Commercial aviation’s growing contributions to global emissions merit examining whether eco-labels such as Google Flights’ carbon estimates affect traveler behavior. A (non-exhaustive) survey of the literature suggests yes. For example, in their 2021 study, Nina Amenta and Angela Sanguinetti asked more than 450 employees from the University of California, Davis to select hypothetical flights on a website mirroring Google Flights’ interface, finding that emissions estimates in flight search results can encourage flyers to select lower-emissions trips.[8] These findings reflected results from Amenta and Sanguinetti’s previous study surveying members of the public outside of UC Davis.[9] Similarly, an experiment by Paul Crosby, Dylan Thompson and Rohan Best provided respondents with flight ticket selections for one-way economy trips from Los Angeles to New York.[10] The ticket options were modelled on Google Flights’ suite of features, including designations for carbon dioxide emissions.[11] Crosby, Thompson, and Best concluded that most consumer groups in their sample were “sensitive to emissions” and that flyers were generally “avers[e] to . . . higher levels of flight emissions,” estimating that carbon labels may have impacted around thirty-five billion flight selections.[12] These findings indicate that Google Flights’ emissions estimates can produce more eco-friendly consumer choices and may potentially have a widespread impact.

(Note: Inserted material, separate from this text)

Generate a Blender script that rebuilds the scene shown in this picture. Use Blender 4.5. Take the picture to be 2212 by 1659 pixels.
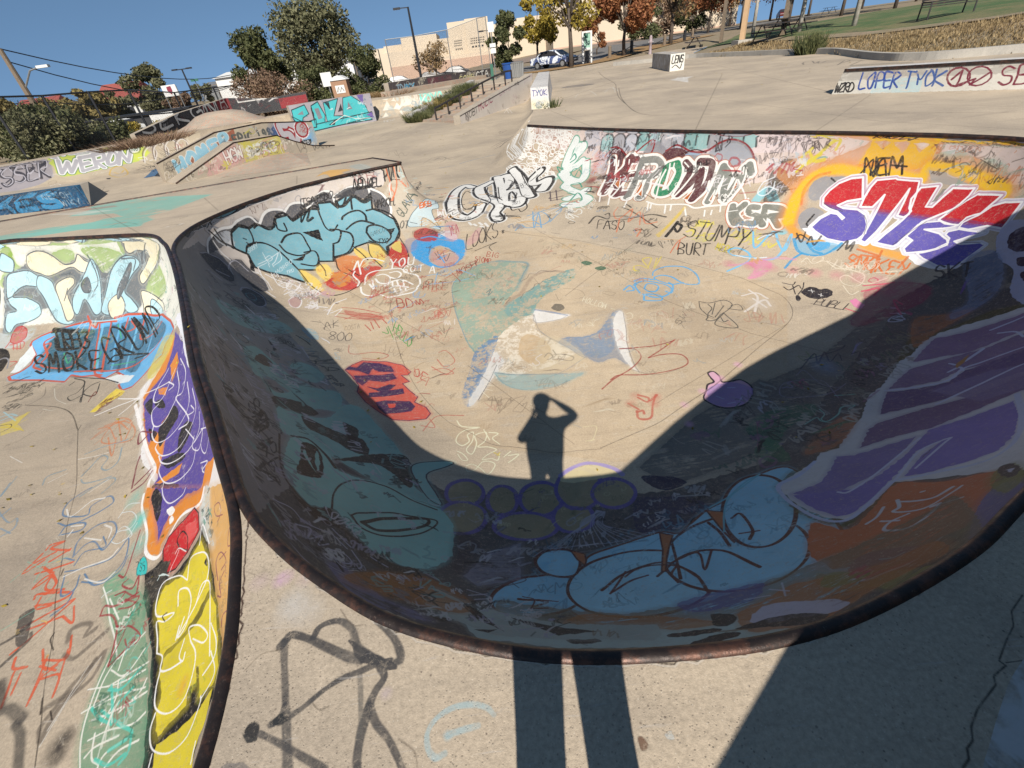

Google Flights’ eco-labels seem to be a step in the right direction towards making our skies more green. In addition to examining individual-level behavior, analyzing how flight eco-labels produce effects at the institutional level is also important. In particular, carbon data in flight searches may prompt airlines to be more cognizant of their sustainability impacts and adopt fuel-saving practices such as revised routing and landing procedures, fleet modifications, and sustainable aviation fuel (SAF) initiatives.[13]

Furthermore, consumer choices among eco-labelled flights may encourage agencies like the Federal Aviation Administration (FAA) to institute guidelines promoting eco-transparency, such as instructions for air carriers to release historical GHG emissions data for given routes. To supplement eco-labelling, agencies could also promulgate environmentally-oriented rules on operations like routing and engine maintenance to promote fuel efficiency and increase the availability of lower emissions flights. Examining the implications of emissions estimates on airline operations and regulatory agencies would shed more light on how eco-labels influence the broader aviation industry, generating insights on systemic approaches to address aviation’s environmental footprint.[14]

 

[1] Richard Holden, Find Flights with Lower Carbon Emissions, The Keyword (Oct. 6, 2021), https://blog.google/products/travel/find-flights-with-lower-carbon-emissions/.

[2] How Emissions Are Estimated, Google (2025), https://support.google.com/travel/answer/11116147?hl=en.

[3] Holden, supra note 1.

[4] Jeff Overton, The Growth in Greenhouse Gas Emissions from Commercial Aviation, Env’t and Energy Study Inst. (June 9, 2022), https://www.eesi.org/papers/view/fact-sheet-the-growth-in-greenhouse-gas-emissions-from-commercial-aviation.

[5] Id.

[6] Id.

[7] Id.

[8] Angela Sanguinetti & Nina Amenta, Nudging Consumers Toward Greener Air Travel by Adding Carbon to the Equation in Online Flight Search, UC Davis: Nat’l Ctr. for Sustainable Transp. 2, 13 (2021), https://escholarship.org/uc/item/70d421zg#main; Noah Pflueger-Peters and Mike Sintetos, UC Davis Study Suggests Providing Emissions Information Can Make Flying Greener, UC Davis Comput. Sci. (Nov. 10, 2021), https://cs.ucdavis.edu/news/uc-davis-study-suggests-providing-emissions-information-can-make-flying-greener.

[9] Sanguinetti & Amenta, supra note 8, at 2; Pflueger-Peters and Sintetos, supra note 8.

[10] Paul Crosby, Dylan Thompson & Rohan Best, Air Travellers’ Attitudes Towards Carbon Emissions: Evidence from the Google Flights Interface, 33 J. Sustainable Tourism 2669, 2676 (2025), https://doi.org/10.1080/09669582.2024.2412161.

[11] Id.

[12] Id. at 2688.

[13] See, e.g., Advancing Progress Toward Our Goals, Delta (2024), https://esghub.delta.com/content/esg/en/2024/advancing-progress.html.

[14] See, e.g., Crosby, Thompson & Best, supra note 10, at 2688-89 (discussing implications of the study’s conclusions for airlines).